▼▼▼

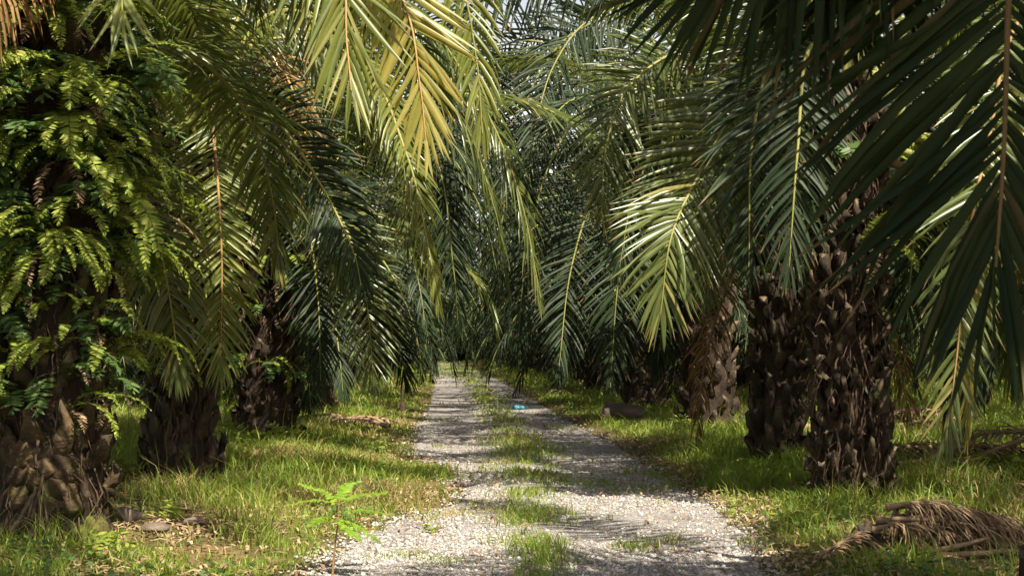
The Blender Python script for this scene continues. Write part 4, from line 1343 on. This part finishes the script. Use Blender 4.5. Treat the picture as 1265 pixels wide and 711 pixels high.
weed(215, 645, 7, 'low leafy weed in front of the bare litter patch on the left', 0.6)
weed(120, 690, 8, 'leafy weed in the grass at the lower left corner', 0.7)
weed(905, 640, 6, 'small leafy weed on the soil lip right of the gravel', 0.5)
weed(985, 650, 8, 'leafy weed in the grass left of the right heap', 0.7)
weed(530, 660, 5, 'small weed growing in the gravel near the sapling', 0.35)
weed(470, 560, 6, 'leafy weed left of the gravel bend', 0.7)
weed(930, 585, 7, 'leafy weed in front of the slim dark right palm', 0.8)
weed(160, 592, 8, 'broad leaved weed between the mossy palm and the dark one')
weed(290, 556, 8, 'leafy weed left of the third left palm', 1.2)
weed(352, 552, 8, 'leafy weed at the right of the third left palm', 1.2)
weed(850, 533, 7, 'leafy weed at the foot of the third right palm')
weed(1235, 585, 7, 'dark leafy weed near the right edge before the brown heap', 1.2)


def litter(n):
    y = 8.0 * (40 / 8.0) ** rng.random(n)
    x = -0.345 * y - 1 + (0.765 * y + 2) * rng.random(n)
    out = np.maximum(edge_l(y) - x, x - edge_r(y))
    dens = np.where(out > -0.1, 0.25 + 2.2 * (fbm(x, y, 1.3, 61) - 0.42), 0.05)
    dens += 0.8 * np.exp(-(((x + 2.45) / 1.0) ** 2 + ((y - 11.7) / 0.4) ** 2)) + 0.5 * np.exp(-((out - 0.15) / 0.2) ** 2) * (x > 0)
    k = rng.random(n) < dens
    x, y = x[k], y[k]
    n = len(x)
    L = 0.03 + 0.14 * rng.random(n) ** 2
    w = 0.005 + 0.012 * rng.random(n)
    a = rng.random(n) * 6.283
    dx, dy = np.cos(a), np.sin(a)
    z = gh(x, y) + 0.012 + 0.03 * rng.random(n)
    V = np.empty((n, 6, 3))
    for j, t in enumerate((-0.5, 0.0, 0.5)):
        up_ = 0.02 * rng.random(n) + (0.015 if j == 1 else 0)
        cx, cy = x + dx * L * t, y + dy * L * t
        ww = w * (1.0 if j == 1 else 0.5)
        V[:, 2 * j] = np.stack([cx - dy * ww, cy + dx * ww, z + up_], -1)
        V[:, 2 * j + 1] = np.stack([cx + dy * ww, cy - dx * ww, z + up_ + 0.006 * rng.random(n)], -1)
    b = (np.arange(n) * 6)[:, None, None]
    F = b + np.array([[[0, 1, 3, 2], [2, 3, 5, 4]]])
    tag(link('leaf_litter', make_mesh('leaf_litter', V, [F.reshape(-1, 4)], [M['leaf_ground']])), 'brown scraps of dry leaf scattered over the verges', 'litter', kind='stuff')


def ground_cover(n):
    y = 8.0 * (34 / 8.0) ** rng.random(n)
    x = -0.345 * y - 1 + (0.765 * y + 2) * rng.random(n)
    out = np.maximum(edge_l(y) - x, x - edge_r(y))
    k = (out > 0.1) & (fbm(x, y, 1.1, 71) > 0.56) & (rng.random(n) < 0.8)
    x, y = x[k], y[k]
    n = len(x)
    r = 0.010 + 0.016 * rng.random(n)
    z = gh(x, y) + 0.03 + 0.12 * rng.random(n)
    a = rng.random(n) * 6.283
    tx, ty_ = rng.normal(0, 0.35, n), rng.normal(0, 0.35, n)
    V = np.empty((n, 7, 3))
    V[:, 0] = np.stack([x, y, z], -1)
    for j in range(6):
        q = a + j * 1.0472
        rr = r * (1.5 if j == 0 else 0.9)
        ox, oy = np.cos(q) * rr, np.sin(q) * rr
        V[:, j + 1] = np.stack([x + ox, y + oy, z + ox * tx + oy * ty_ - 0.15 * rr], -1)
    b = (np.arange(n) * 7)[:, None, None]
    F = b + np.array([[[0, j, j % 6 + 1] for j in range(1, 7)]])
    tag(link('ground_cover', make_mesh('ground_cover', V, [F.reshape(-1, 3)], [M['fern_deep']])), 'low round leaved ground cover among the grass', 'ground cover', kind='stuff')


litter(42000)
ground_cover(26000)
grow_grass()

▲▲▲

Restate the listing above word for word, and skip the pictures.

The Blender Python script for this scene continues. Write part 4, from line 1343 on. This part finishes the script. Use Blender 4.5. Treat the picture as 1265 pixels wide and 711 pixels high.
weed(215, 645, 7, 'low leafy weed in front of the bare litter patch on the left', 0.6)
weed(120, 690, 8, 'leafy weed in the grass at the lower left corner', 0.7)
weed(905, 640, 6, 'small leafy weed on the soil lip right of the gravel', 0.5)
weed(985, 650, 8, 'leafy weed in the grass left of the right heap', 0.7)
weed(530, 660, 5, 'small weed growing in the gravel near the sapling', 0.35)
weed(470, 560, 6, 'leafy weed left of the gravel bend', 0.7)
weed(930, 585, 7, 'leafy weed in front of the slim dark right palm', 0.8)
weed(160, 592, 8, 'broad leaved weed between the mossy palm and the dark one')
weed(290, 556, 8, 'leafy weed left of the third left palm', 1.2)
weed(352, 552, 8, 'leafy weed at the right of the third left palm', 1.2)
weed(850, 533, 7, 'leafy weed at the foot of the third right palm')
weed(1235, 585, 7, 'dark leafy weed near the right edge before the brown heap', 1.2)


def litter(n):
    y = 8.0 * (40 / 8.0) ** rng.random(n)
    x = -0.345 * y - 1 + (0.765 * y + 2) * rng.random(n)
    out = np.maximum(edge_l(y) - x, x - edge_r(y))
    dens = np.where(out > -0.1, 0.25 + 2.2 * (fbm(x, y, 1.3, 61) - 0.42), 0.05)
    dens += 0.8 * np.exp(-(((x + 2.45) / 1.0) ** 2 + ((y - 11.7) / 0.4) ** 2)) + 0.5 * np.exp(-((out - 0.15) / 0.2) ** 2) * (x > 0)
    k = rng.random(n) < dens
    x, y = x[k], y[k]
    n = len(x)
    L = 0.03 + 0.14 * rng.random(n) ** 2
    w = 0.005 + 0.012 * rng.random(n)
    a = rng.random(n) * 6.283
    dx, dy = np.cos(a), np.sin(a)
    z = gh(x, y) + 0.012 + 0.03 * rng.random(n)
    V = np.empty((n, 6, 3))
    for j, t in enumerate((-0.5, 0.0, 0.5)):
        up_ = 0.02 * rng.random(n) + (0.015 if j == 1 else 0)
        cx, cy = x + dx * L * t, y + dy * L * t
        ww = w * (1.0 if j == 1 else 0.5)
        V[:, 2 * j] = np.stack([cx - dy * ww, cy + dx * ww, z + up_], -1)
        V[:, 2 * j + 1] = np.stack([cx + dy * ww, cy - dx * ww, z + up_ + 0.006 * rng.random(n)], -1)
    b = (np.arange(n) * 6)[:, None, None]
    F = b + np.array([[[0, 1, 3, 2], [2, 3, 5, 4]]])
    tag(link('leaf_litter', make_mesh('leaf_litter', V, [F.reshape(-1, 4)], [M['leaf_ground']])), 'brown scraps of dry leaf scattered over the verges', 'litter', kind='stuff')


def ground_cover(n):
    y = 8.0 * (34 / 8.0) ** rng.random(n)
    x = -0.345 * y - 1 + (0.765 * y + 2) * rng.random(n)
    out = np.maximum(edge_l(y) - x, x - edge_r(y))
    k = (out > 0.1) & (fbm(x, y, 1.1, 71) > 0.56) & (rng.random(n) < 0.8)
    x, y = x[k], y[k]
    n = len(x)
    r = 0.010 + 0.016 * rng.random(n)
    z = gh(x, y) + 0.03 + 0.12 * rng.random(n)
    a = rng.random(n) * 6.283
    tx, ty_ = rng.normal(0, 0.35, n), rng.normal(0, 0.35, n)
    V = np.empty((n, 7, 3))
    V[:, 0] = np.stack([x, y, z], -1)
    for j in range(6):
        q = a + j * 1.0472
        rr = r * (1.5 if j == 0 else 0.9)
        ox, oy = np.cos(q) * rr, np.sin(q) * rr
        V[:, j + 1] = np.stack([x + ox, y + oy, z + ox * tx + oy * ty_ - 0.15 * rr], -1)
    b = (np.arange(n) * 7)[:, None, None]
    F = b + np.array([[[0, j, j % 6 + 1] for j in range(1, 7)]])
    tag(link('ground_cover', make_mesh('ground_cover', V, [F.reshape(-1, 3)], [M['fern_deep']])), 'low round leaved ground cover among the grass', 'ground cover', kind='stuff')


litter(42000)
ground_cover(26000)
grow_grass()